While PLC's are always more successful when teacher-led, if PLC's are going to be part of the official school improvement plan, then an administrator will need to set basic guidelines for all PLC groups. PLC groups will still have the autonomy to decide what type of learning project they will undertake, they will also be responsible for presenting what they learned to the faculty as a whole.

Responding to the Questions:

If an administrator makes the decision to begin Professional Learning Community (PLC) groups in her school, how does she convince the faculty to participate?

Ms. Scott took a small group of teachers, considered leaders and learners in their school, and exposed them to positive examples of Professional Learning Communities. As a result, these teachers went back to their school and talked with their peers about implementing the PLC concept in their school.

How can an administrator encourage collaboration among school faculty?

Teachers also are more willing to participate in activities where they must make a majority of the decisions. She also has encouraged an activity where the PLC groups are made of faculty members that teach in the same subject areas so that they will be more comfortable entering their colleagues' classrooms for the activity. Teachers more easily open their doors to colleagues who come for a non-threatening purpose.

When structuring the first PLC, Ms. Scott made sure that teachers would have choices to make for the lesson they taught, strategies they would use, and how they would improve. For the second, she allows the faculty even more autonomy to choose their PLC activity. In order for faculty to complete their activity, she must provide a forum where they can share their activity with the rest of the faculty.

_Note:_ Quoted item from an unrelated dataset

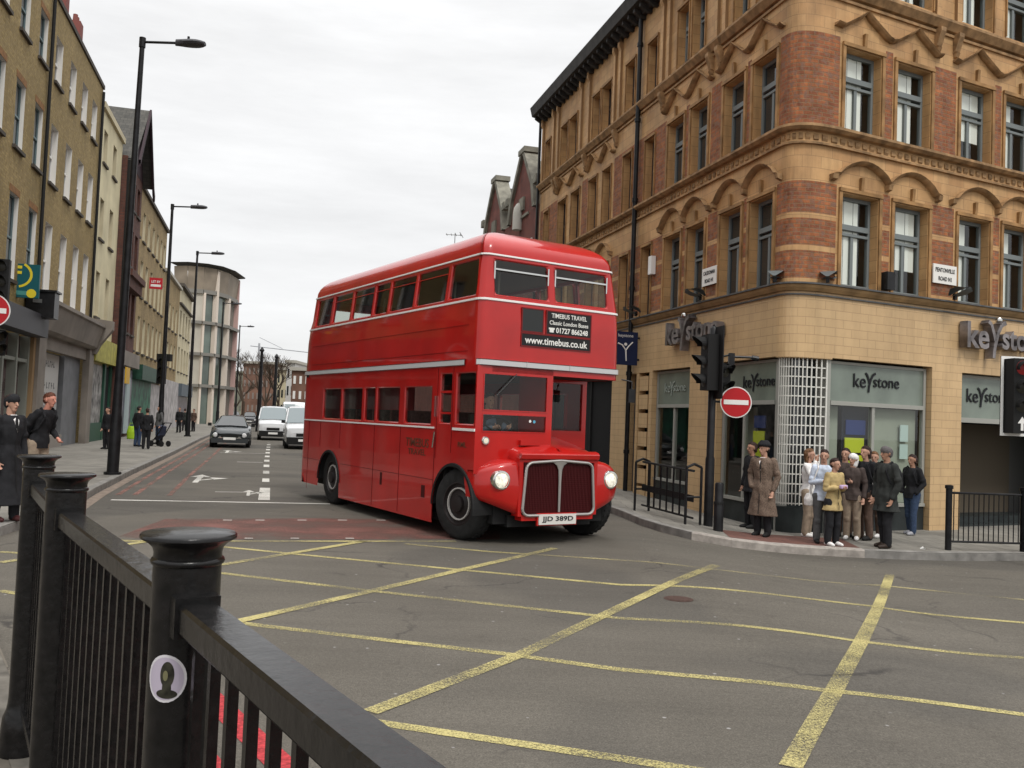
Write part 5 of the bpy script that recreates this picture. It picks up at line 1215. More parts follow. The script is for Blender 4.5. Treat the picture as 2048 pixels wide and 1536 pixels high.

Assessment of Administrator: Developing
Ms. Scott has introduced a new school improvement strategy using small PLC groups within the high school faculty. Accountability for faculty members was given for the first semester of PLC groups, but was relaxed for the second semester in hopes that the faculty would appreciate the freedom to develop their activities for their groups without the added burden of developing a presentation of sorts to discuss what they learned during the second semester. First, the PLC process must be focused on student learning. Teaching is a job, and as such, teachers should be willing to step outside their classroom world and participate in a professional learning community. Ms. Scott is only a second year administrator and she is a bit uncomfortable mandating activities for faculty members. I give her a "Developing" rating for introducing PLCs to her faculty and engaging them in that work.